If we want to help our leaders be better leaders, or kids to be better kids, or customers to buy a product, the best thing to do is to pay attention to their actions and give them honest positive and negative feedback tied to the action we want them to perform.   Forget the hyperbole.  Forget the outrageous statements.  Pay attention to the person (know your customer).   Give them verbal and non-verbal feedback directly related to the behavior in question.  Repeat often at first then less frequently.  Remember that you may be training them but in the bargain, you modify your own behavior.  You teach the target and the target teaches you.

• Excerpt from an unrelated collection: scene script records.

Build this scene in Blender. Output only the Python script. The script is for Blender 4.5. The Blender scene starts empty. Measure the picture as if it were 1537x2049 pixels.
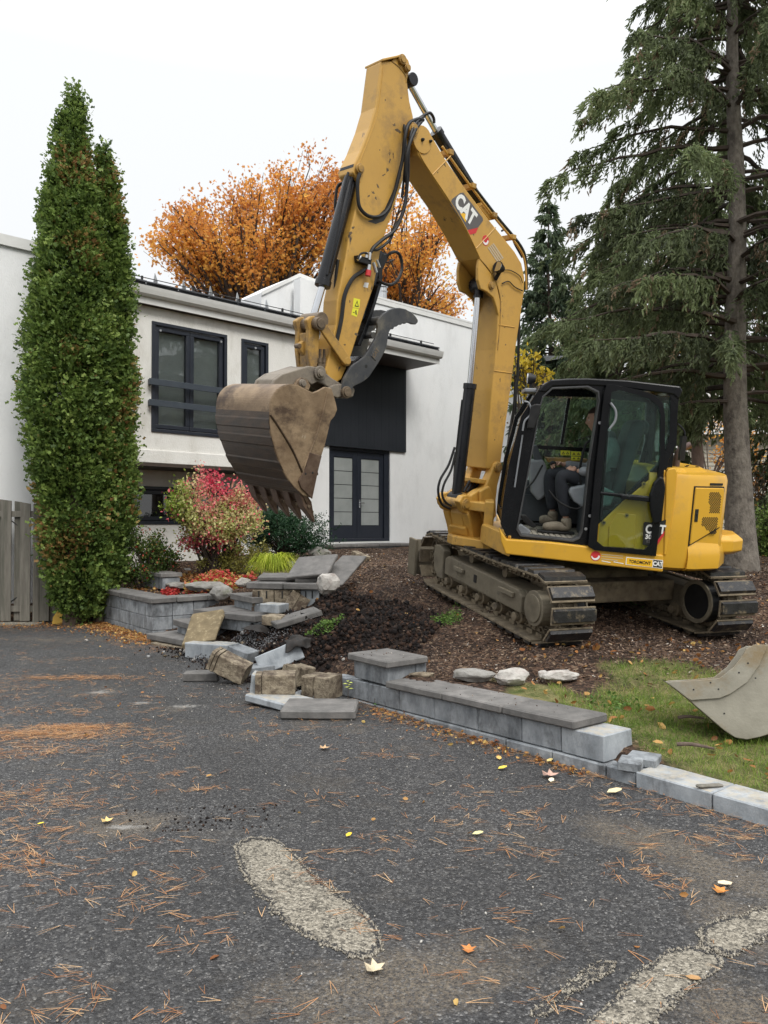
import bpy, math, random
import numpy as np
from mathutils import Matrix, Vector

random.seed(7)
rng = np.random.default_rng(7)
scene = bpy.context.scene
COL = scene.collection

# ------------------------------------------------------------------ camera
FPX, PITCH = 1540.0, math.atan(25.5 / 1540)
cam_data = bpy.data.cameras.new("camera")
cam_data.sensor_fit = 'HORIZONTAL'
cam_data.sensor_width = 36.0
cam_data.lens = 36.0 * FPX / 1537
cam_data.clip_start = 0.05
cam_data.clip_end = 600
cam = bpy.data.objects.new("camera", cam_data)
COL.objects.link(cam)
cam.location = (0, 0, 1.5)
cam.rotation_euler = (math.radians(90) + PITCH, 0, 0)
scene.camera = cam

# ------------------------------------------------------------------ world: overcast sky
SUN_ELEV, SUN_ROT = math.radians(48), math.radians(-150)
world = bpy.data.worlds.new("World")
scene.world = world
world.use_nodes = True
nt = world.node_tree
nt.nodes.clear()
out = nt.nodes.new("ShaderNodeOutputWorld")
bg = nt.nodes.new("ShaderNodeBackground")
sky = nt.nodes.new("ShaderNodeTexSky")
sky.sky_type = 'NISHITA'
sky.sun_disc = False
sky.sun_elevation = SUN_ELEV
sky.sun_rotation = SUN_ROT
sky.air_density = 1.0
sky.dust_density = 4.0
# cloud deck: an even white cover, slightly brighter overhead, over the Nishita sky
tc = nt.nodes.new("ShaderNodeTexCoord")
sep = nt.nodes.new("ShaderNodeSeparateXYZ")
nt.links.new(tc.outputs["Generated"], sep.inputs[0])
ramp = nt.nodes.new("ShaderNodeValToRGB")
ramp.color_ramp.elements[0].position = 0.0
ramp.color_ramp.elements[0].color = (6.7, 6.8, 6.85, 1)
ramp.color_ramp.elements[1].position = 1.0
ramp.color_ramp.elements[1].color = (21.0, 21.3, 21.7, 1)
_e = ramp.color_ramp.elements.new(0.5)
_e.color = (7.3, 7.45, 7.55, 1)
nt.links.new(sep.outputs["Z"], ramp.inputs[0])
mixw = nt.nodes.new("ShaderNodeMixRGB")
mixw.inputs[0].default_value = 0.94
nt.links.new(sky.outputs[0], mixw.inputs[1])
nt.links.new(ramp.outputs[0], mixw.inputs[2])
nt.links.new(mixw.outputs[0], bg.inputs[0])
bg.inputs[1].default_value = 0.1
nt.links.new(bg.outputs[0], out.inputs[0])

sun_data = bpy.data.lights.new("sun", 'SUN')
sun_data.energy = 1.5
sun_data.angle = math.radians(22)
sun_data.color = (1.0, 0.97, 0.92)
sun = bpy.data.objects.new("sun", sun_data)
COL.objects.link(sun)
_d = Vector((math.sin(math.radians(28)) * math.cos(SUN_ELEV), -math.cos(math.radians(28)) * math.cos(SUN_ELEV), math.sin(SUN_ELEV)))
sun.rotation_euler = _d.to_track_quat('Z', 'Y').to_euler()
sky.sun_rotation = math.atan2(_d.x, _d.y)

scene.view_settings.view_transform = 'Standard'
scene.view_settings.look = 'None'
scene.view_settings.exposure = 0.5
scene.view_settings.gamma = 1.0
scene.view_settings.use_curve_mapping = False
scene.render.engine = 'CYCLES'
scene.cycles.use_denoising = True
scene.cycles.max_bounces = 7
scene.cycles.transparent_max_bounces = 12
scene.cycles.caustics_reflective = False
scene.cycles.caustics_refractive = False

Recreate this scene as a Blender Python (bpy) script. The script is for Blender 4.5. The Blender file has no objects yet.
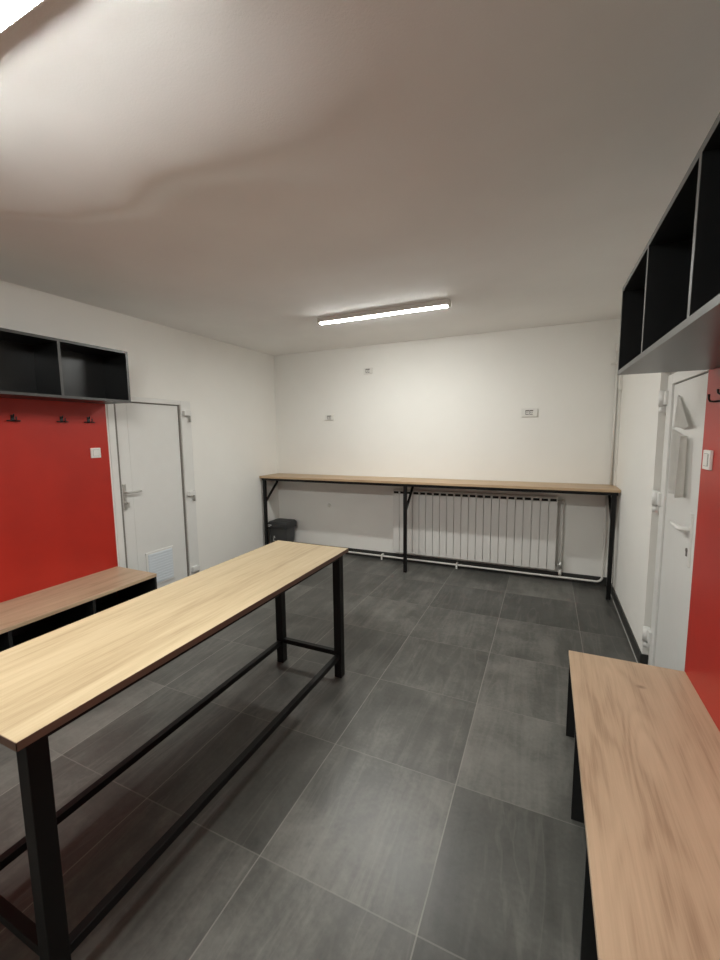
import bpy, bmesh, math, random
from mathutils import Vector, Matrix
random.seed(4)
scn = bpy.context.scene
COL = scn.collection

# ------------------------------------------------------------------ dimensions (metres)
XL, XR, YB, YF, ZC = -3.351, 0.620, 4.640, -1.30, 2.595
PANEL_L, PANEL_R = XL + 0.012, XR - 0.008     # faces of the red wall panels

# ------------------------------------------------------------------ node helpers
def new_mat(name):
    m = bpy.data.materials.new(name); m.use_nodes = True
    nt = m.node_tree; nt.nodes.clear()
    out = nt.nodes.new('ShaderNodeOutputMaterial')
    b = nt.nodes.new('ShaderNodeBsdfPrincipled')
    nt.links.new(b.outputs[0], out.inputs[0])
    return m, nt, b

def sock(nt, s, v):
    if isinstance(v, bpy.types.NodeSocket): nt.links.new(v, s)
    else: s.default_value = v

def math_n(nt, op, a, b=0.0, c=0.0, clamp=False):
    n = nt.nodes.new('ShaderNodeMath'); n.operation = op; n.use_clamp = clamp
    sock(nt, n.inputs[0], a); sock(nt, n.inputs[1], b); sock(nt, n.inputs[2], c)
    return n.outputs[0]

def mix_n(nt, f, a, b, mode='MIX'):
    n = nt.nodes.new('ShaderNodeMix'); n.data_type = 'RGBA'; n.blend_type = mode
    sock(nt, n.inputs[0], f); sock(nt, n.inputs[6], a); sock(nt, n.inputs[7], b)
    return n.outputs[2]

def noise_n(nt, vec, scale, detail=4, rough=0.55, dist=0.0):
    n = nt.nodes.new('ShaderNodeTexNoise')
    nt.links.new(vec, n.inputs['Vector'])
    n.inputs['Scale'].default_value = scale; n.inputs['Detail'].default_value = detail
    n.inputs['Roughness'].default_value = rough; n.inputs['Distortion'].default_value = dist
    return n.outputs['Fac']

def ramp_n(nt, f, stops):
    n = nt.nodes.new('ShaderNodeValToRGB'); nt.links.new(f, n.inputs[0])
    el = n.color_ramp.elements
    while len(el) < len(stops): el.new(0.5)
    for e, (p, c) in zip(el, stops): e.position = p; e.color = (*c, 1)
    return n.outputs[0]

def coords(nt, scale=(1, 1, 1), rot=(0, 0, 0)):
    t = nt.nodes.new('ShaderNodeTexCoord'); mp = nt.nodes.new('ShaderNodeMapping')
    nt.links.new(t.outputs['Object'], mp.inputs[0])
    mp.inputs['Scale'].default_value = scale; mp.inputs['Rotation'].default_value = rot
    return mp.outputs[0]

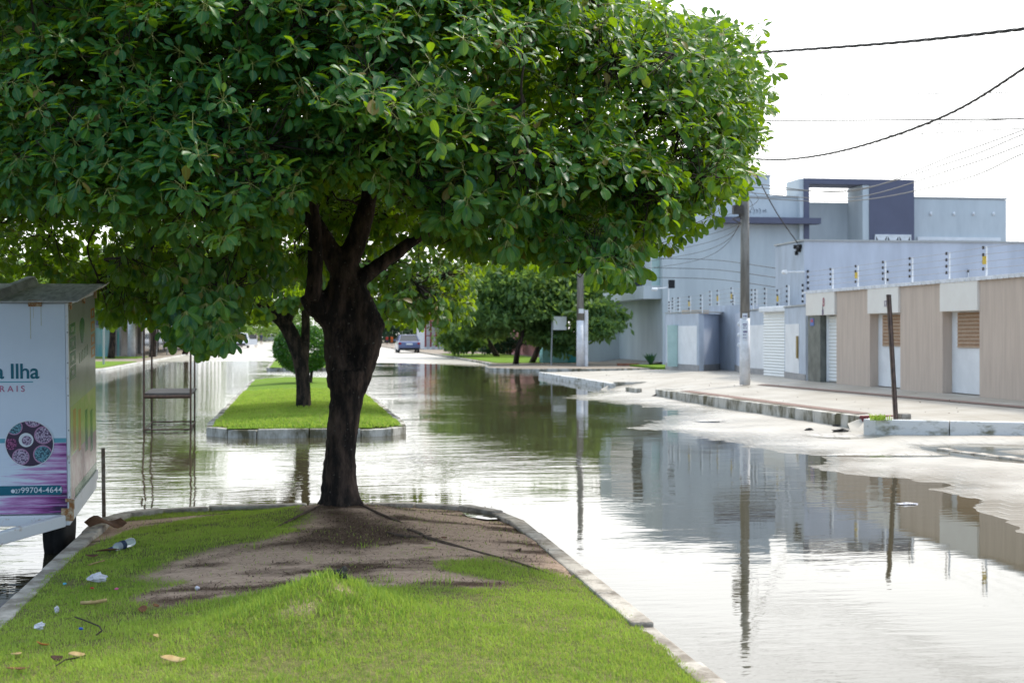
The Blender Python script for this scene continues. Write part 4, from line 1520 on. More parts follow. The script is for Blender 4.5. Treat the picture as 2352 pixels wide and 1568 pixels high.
MB().tube([(c0[0], c0[1], 2.1), (c0[0], c0[1], c0[2] + .12)], .025, 6).build("pole", M['white_paint'], cm)
MB().tube([c0, (c0[0] - .5, c0[1] - .1, c0[2] - .05)], .02, 6).lathe([(.03, -.1), (.055, -.08), (.055, .08), (.04, .1)], (c0[0] - .55, c0[1] - .1, c0[2] - .07), 10, mtx=Matrix.Rotation(PI / 2, 4, 'Y')).build("body", M['white_paint'], cm)
MB().box(c0[0] - .02, c0[0] + .22, c0[1] - .03, c0[1] + .0, c0[2] - .03, c0[2] + .27).build("panel", M['black'], cm)
ag = thing("agave", (16.0, 63.2, .2), "spiky dark agave beside the grey house porch", "plant")
mb = MB()
for q in range(22):
    a_ = q * 2.4
    tl = R.uniform(.15, 1.0)
    d = Vector((math.cos(a_) * tl, math.sin(a_) * tl, 1.1))
    L_ = R.uniform(.40, .62)
    sd2 = Vector((-math.sin(a_), math.cos(a_), 0)) * .06
    b_ = Vector((16.0, 63.2, .2))
    m_ = b_ + d * L_ * .5
    mb.add([b_ - sd2, b_ + sd2, m_ + sd2 * 1.2, m_ - sd2 * 1.2, b_ + d * L_ - Vector((0, 0, .08))], [(0, 1, 2, 3), (3, 2, 4)])
mb.build("leaves", mat("agave_leaf", (.03, .085, .06), (.05, .11, .07), 5, .5), ag)


# ------------------------------------------------------------------ poles, posts and sign
def pole(base, h, r0, r1, whiteh, label, extra=True):
    x, y, z = base
    o_ = thing("utility_pole", base, label, "utility pole", "concrete utility poles along the street")
    MB().lathe([(r0, 0), (r0 + (r1 - r0) * whiteh / h, whiteh)], base, 14).build("painted_foot", M['whitewash'], o_, smooth=True)
    MB().lathe([(r0 + (r1 - r0) * whiteh / h - .002, whiteh - .02), (r1, h)], base, 14).build("shaft", M['grey_pole'], o_, smooth=True)
    return o_


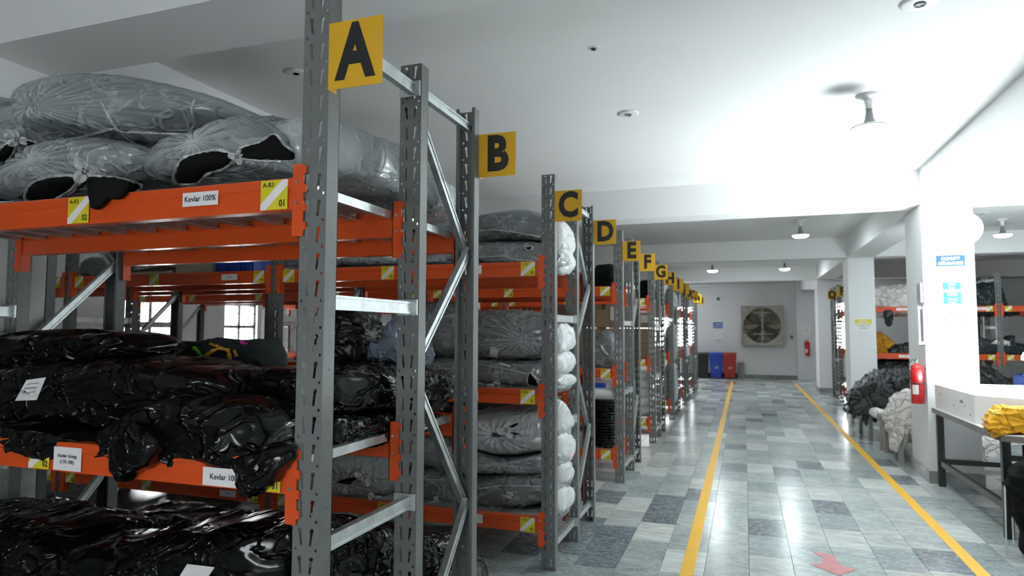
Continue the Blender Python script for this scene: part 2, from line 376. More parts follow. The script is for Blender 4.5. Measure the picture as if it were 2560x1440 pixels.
# slim conduit / cornice along the far wall
struct('trim_%d' % tn, MB().box((XL, YF-.12, 3.2), (XR, YF, 3.26), 'lamp_white')); tn += 1
for nm, lo, hi in (('baseboard_far', (XL, YF-.015, 0), (XR, YF, .12)), ('baseboard_left', (XL, YN, 0), (XL+.015, YF, .12)), ('baseboard_right', (XR-.015, YN, 0), (XR, YF, .12))):
    struct(nm, MB().box(lo, hi, 'skirting'))
def column(x0, x1, y0, y1, lab):
    r = tag(thing('column', (x0, y0, 0), lab, 'column'), kind='structure')
    part('shaft', MB().box((x0, y0, 0), (x1, y1, 3.0), 'wall_paint'), r)
    part('skirting', MB().box((x0-.015, y0-.015, 0), (x1+.015, y1+.015, .13), 'skirting'), r)
    return r
COLM = [(1.845, 2.325, 8.224, 9.0, 'white square column with the red extinguisher and printed signs, nearest on the right'),
        (1.86, 2.30, 13.75, 14.4, 'pale column with the small yellow topped notice'),
        (1.86, 2.30, 19.27, 20.0, 'pale column by the far wall, left of the Q rack'),
        (-4.08, -3.6, 2.10, 2.57, 'grey column behind the left end of the nearest rack'),
        (-4.08, -3.6, 8.224, 8.9, 'column hidden among the left racks, second from the camera'),
        (-4.08, -3.6, 13.75, 14.4, 'column hidden among the left racks, third from the camera'),
        (-4.08, -3.6, 19.27, 20.0, 'column hidden among the left racks, nearest the far wall')]
for a in COLM: column(*a)
struct('trim_%d' % tn, MB().box((1.69, YF-.35, 0), (2.6, YF, ZC), 'wall_paint')); tn += 1
# outside seen through the windows
bl = MB().box((-24, 2, -4), (-20, 14, 9), 'render_cream')
o = link('building', bl.mesh('building', (-22, 8, -4)), None, (-22, 8, -4)); tag(o, 'cream rendered building seen through the left windows', 'building')
mb = MB()
for yy in (4, 7, 10, 12.5):
    mb.box((-20.0, yy, .6), (-19.95, yy+.9, 2.2), 'grille')
part('window', mb, o, org=(-22, 8, -4))
# yellow aisle tape + arrow
def tape(x, lab):
    o = link('floor_tape', MB().box((x-.043, YN, 0.0005), (x+.043, 22.4, .0022), 'tape_yellow').mesh('floor_tape', (x, 8, 0)), None, (x, 8, 0)); tag(o, lab, 'floor tape')
tape(-.387, 'left yellow line on the marble floor, running alongside the lettered racks')
tape(1.462, 'right yellow line on the marble floor, running alongside the columns')
ap = [(.43, 5.40), (.575, 5.36), (.60, 5.14), (.69, 5.10), (.56, 4.93), (.40, 5.10), (.475, 5.13), (.50, 5.28)]
tag(link('floor_arrow', MB().prism([(x-.55, y-5.15) for x, y in ap][::-1], .0007, .002, 'arrow_red').mesh('floor_arrow', fix=True), None, (.55, 5.15, 0)), 'faded red arrow sticker on the floor between the yellow lines', 'floor marking')
# ------------------------------------------------------------------ racks
W_, FD, PITCH_, RH = .096, .062, .084, 2.688
def slot(cx, cz, tilt, n=5, rt=.0074, rb=.0042, hl=.021):
    P = [(cx+rt*math.cos(PI*i/(n-1)), hl+rt*math.sin(PI*i/(n-1))) for i in range(n)]+[(cx-rt*.62, hl-.009)]+[(cx-rb*math.cos(PI*i/(n-1)), -hl-rb*math.sin(PI*i/(n-1))) for i in range(n)]+[(cx+rt*.62, hl-.009)]
    return [(x+tilt*z, cz+z) for x, z in P]
def ring(cx, cz, rx, rz, n=8, tilt=0, top=1.0):
    out_ = []
    for i in range(n):
        a = 2*PI*(i+.5)/n; x, z = rx*math.cos(a), rz*math.sin(a)
        x *= top if z > 0 else .62 if top > 1 else 1
        out_.append((cx+x+tilt*z, cz+z))
    return out_
def perforated(w0, w1, z0, z1, holes):
    vs = [Vector((w0, z0)), Vector((w1, z0)), Vector((w1, z1)), Vector((w0, z1))]; es = [(0, 1), (1, 2), (2, 3), (3, 0)]
    for h in holes:
        k = len(vs); n = len(h); vs += [Vector(p) for p in h]; es += [(k+i, k+(i+1) % n) for i in range(n)]
    v2, e2, f2, *_ = delaunay_2d_cdt(vs, es, [], 1, 1e-6)
    def inside(p, poly):
        c = False; n = len(poly); j = n-1
        for i in range(n):
            if (poly[i][1] > p[1]) != (poly[j][1] > p[1]) and p[0] < (poly[j][0]-poly[i][0])*(p[1]-poly[i][1])/(poly[j][1]-poly[i][1])+poly[i][0]: c = not c
            j = i
        return c
    fs = []
    for f in f2:
        c = sum((v2[i] for i in f), Vector((0, 0)))/len(f)
        if not any(inside(c, h) for h in holes): fs.append(list(f))
    return [tuple(v) for v in v2], fs
def upright_mesh(lod=0):
    mb = MB(); hw = W_/2; t = .0022
    nU = int(RH/PITCH_)
    if lod == 0:
        hs = [slot(-.019, .048, -.12), slot(.019, .048, .12), ring(-.036, .012, .0042, .0055, 6), ring(.036, .012, .0042, .0055, 6)]
    else:
        hs = [slot(-.019, .048, -.12, 3), slot(.019, .048, .12, 3), ring(-.036, .012, .004, .005, 4), ring(.036, .012, .004, .005, 4)]
    vv, ff = perforated(-hw, hw, 0, PITCH_, hs)
    fh = [ring(FD*.55, .05, .0028, .0028, 6)]
    v3, f3 = perforated(0, FD, 0, PITCH_, fh)
    for u in range(nU):
        z = u*PITCH_
        mb.add([(x, 0, z+y) for x, y in vv], ff, 'rack_grey')
        mb.add([(x, t, z+y) for x, y in vv], [f[::-1] for f in ff], 'rack_grey')
        for h in hs:
            n = len(h); mb.add([(x, 0, z+y) for x, y in h]+[(x, t, z+y) for x, y in h], [(i, i+n, (i+1) % n+n, (i+1) % n) for i in range(n)], 'rack_grey')
        for sx in (-1, 1):
            f_ = f3 if sx > 0 else [f[::-1] for f in f3]
            mb.add([(sx*hw, x, z+y) for x, y in v3], f_, 'rack_grey')
            mb.add([(sx*(hw-t), x, z+y) for x, y in v3], [f[::-1] for f in f_], 'rack_grey')
    zt = nU*PITCH_
    for sx in (-1, 1):
        mb.box((min(sx*hw, sx*(hw-.014)), FD-t, 0), (max(sx*hw, sx*(hw-.014)), FD, zt), 'rack_grey')
    mb.box((-hw-.006, -.006, 0), (hw+.006, FD+.01, .004), 'rack_grey')
    return mb.mesh('upright', (0, 0, 0))
UPM = upright_mesh(0); UPM2 = upright_mesh(1)
LV = [(.235, .340), (1.095, 1.195), (1.980, 2.085)]
PX = [-1.267, -3.555, -5.845, -8.135]
def beam_mesh(L_):     # front face at y=0 looking -y, x from 0..L_, z 0..0.104
    mb = MB(); h = .104; pr = [(.0, 0), (.0, .066), (-.004, .072), (-.004, h-.004), (0, h), (.042, h), (.046, h-.004), (.046, 0)]
    n = len(pr); vs = [(0, y, z) for y, z in pr]+[(L_, y, z) for y, z in pr]
    mb.add(vs, [(i, (i+1) % n, n+(i+1) % n, n+i) for i in range(n)]+[list(range(n))[::-1], list(range(n, 2*n))], 'rack_orange')
    return mb.mesh('shelf_beam', fix=True)
def conn_mesh(s):      # end connector at the upright; s=+1: upright lies towards +x
    mb = MB(); xa, xb = (-.006, .034) if s > 0 else (-.034, .006)
    mb.box((xa, -.011, -.086), (xb, -.005, .143), 'rack_orange')
    mb.box((xa if s > 0 else xb-.003, -.011, -.086), (xa+.003 if s > 0 else xb, .04, .143), 'rack_orange')
    for z in (-.06, .0, .06, .12):
        x0, x1 = (xb-.002, xb+.010) if s > 0 else (xa-.010, xa+.002)
        mb.box((x0, -.011, z-.008), (x1, -.004, z+.017), 'rack_orange')
    for z in (.02, .088): mb.lathe([(0.0, -.014), (.0055, -.014), (.006, -.011)], ((xa+xb)/2-s*.004, 0, z), 'steel', 8, 'Y')
    return mb.mesh('beam_connector')
BL = 2.2; BEAM = beam_mesh(BL-.05); CR, CLf = conn_mesh(1), conn_mesh(-1)
def plank_mesh(Wp, Ln):
    mb = MB(); t = .002
    pr = [(0, -.032), (0, 0), (Wp*.18, 0), (Wp*.2, -.006), (Wp*.8, -.006), (Wp*.82, 0), (Wp, 0), (Wp, -.032), (Wp-.02, -.032), (Wp-.02, -.029), (Wp-.003, -.029), (Wp-.003, -.004), (.003, -.004), (.003, -.029), (.02, -.029), (.02, -.032)]
    n = len(pr); vs = [(x, 0, z) for x, z in pr]+[(x, Ln, z) for x, z in pr]
    mb.add(vs, [(i, (i+1) % n, n+(i+1) % n, n+i) for i in range(n)], 'galvanised'); return mb.mesh('deck_plank', fix=True)
NPK = 12; PKP = (BL-.04)/NPK; PLANK = plank_mesh(PKP-.014, .60)
def deck_joined():
    mb = MB(); t = PLANK
    for i in range(NPK):
        mb.add([v.co+Vector((i*PKP, 0, 0)) for v in t.vertices], [list(p.vertices) for p in t.polygons], 'galvanised')
    return mb.mesh('deck_panel')
DECKJ = deck_joined()
_lab = {}
def loc_label(top, bot):
    k = (top, bot)
    if k in _lab: return _lab[k]
    mb = MB(); w2, h = .052, .096
    mb.box((-w2, -.0015, 0), (w2, 0, h), 'label_yellow')
    a, b_ = .020, .020
    mb.add([(-w2, -.0019, 0), (-w2+a, -.0019, 0), (w2, -.0019, h-b_), (w2, -.0019, h), (w2-a, -.0019, h), (-w2, -.0019, b_)], [(0, 1, 2, 3, 4, 5)], 'label_white')
    mb.text(top, (-.044, -.002, h-.016), .0155, 'print_black', bold=.015, align='LEFT')
    mb.text(bot, (.046, -.002, .019), .022, 'print_black', bold=.02, wx=.85, align='RIGHT')
    _lab[k] = mb.mesh('location_label'); return _lab[k]
def paper_label(w, h, lines, fs, sty='print_black', mt_='label_white'):
    mb = MB().box((-w/2, -.0015, 0), (w/2, 0, h), mt_)
    for i, ln in enumerate(lines):
        mb.text(ln, (0, -.002, h/2+(len(lines)-1)*fs*.85-i*fs*1.7), fs, sty, bold=.015)
    return mb.mesh('paper_label')
def sign_mesh(ch, tilt=0):
    mb = MB(); mb.box((0, -.003, 0), (.193, -.001, .215), 'sign_yellow'); mb.box((0, -.001, .0), (.002, .04, .215), 'sign_yellow')
    return mb.mesh('aisle_sign')
def letter_mesh(ch):
    mb = MB(); wid = {'I': 1.0, 'M': .9, 'A': .93}.get(ch, 1.0)
    mb.text(ch, (.0965, -.0036, .1065), .168, 'print_black', bold=.045, wx=.84*wid); return mb.mesh('letter')
def brace(mb, p, q, w=.020):   # galvanised C channel
    p, q = Vector(p), Vector(q); d = (q-p); ln = d.length; d.normalize()
    sx = Vector((1, 0, 0)); up = d.cross(sx).normalized()
    pr = [(-.014, -w), (.014, -w), (.014, -w+.009), (.010, -w+.009), (.010, w-.009), (.014, w-.009), (.014, w), (-.014, w), (-.014, w-.003), (.006, w-.003), (.006, -w+.003), (-.014, -w+.003)]
    n = len(pr); vs = [p+sx*a+up*b_ for a, b_ in pr]+[q+sx*a+up*b_ for a, b_ in pr]
    mb.add(vs, [(i, (i+1) % n, n+(i+1) % n, n+i) for i in range(n)]+[list(range(n))[::-1], list(range(n, 2*n))], 'galvanised')
_br = {}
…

For example, if a leader was a narcissist.  Trying to change his behavior with a large protest, where he is the center of attention, might well reinforce his self-image of how important he is.  If the goal were about changing the actions taken on a particular issue, a strategy of focusing the protest on the issue, rather than on the narcissist, might make sense.  Another strategy might be to focus on someone other than the narcissist (Cabinet member).  However, a word of caution, narcissists are not very empathetic.  So do not expect them to feel sorry for a subordinate.

Be engaged, straightforward and honest.   The real secret of the “move the teacher experiment” was the change in behavior of the four students.  The teacher was doing what it took to make us pay attention.  His goal had not changed.  The students were showing the teacher what it would take to make us pay attention.  The experiment actually taught us the teacher cared enough to be willing to move 10 feet to the left if it would help us to pay attention.

WARNING:  People can fake “engaged, straightforward and honest”.   Fraud is a bad thing for many reasons but here is another one.  Remember that both parties get their behavior modified.  In the case of fraud, the target is an innocent, but the fraud becomes a distrusted, guilty person.

FYI

Reinforcement = increasing a behavior

  • Positive reinforcement = When a favorable outcome, event, or reward occurs after an action, that particular response or behavior will be strengthened.
  • Negative reinforcement = a response or behavior is strengthened by stopping, removing or avoiding a negative outcome or aversive stimulus.

Punishment = reducing a behavior

  • Positive punishment = adding a negative consequence after an undesired behavior is emitted to decrease future responses
  • negative punishment = taking away a certain desired item after the undesired behavior happens in order to decrease future responses

Remember: One of the best ways to change behavior is to create an honest feedback cycle for the target.  Engage with the target.  Make sure the target understands the connection between the desired behavior and the feedback by being straightforward.  Be honest with yourself and the target.  You do not want to train yourself to be a fraud.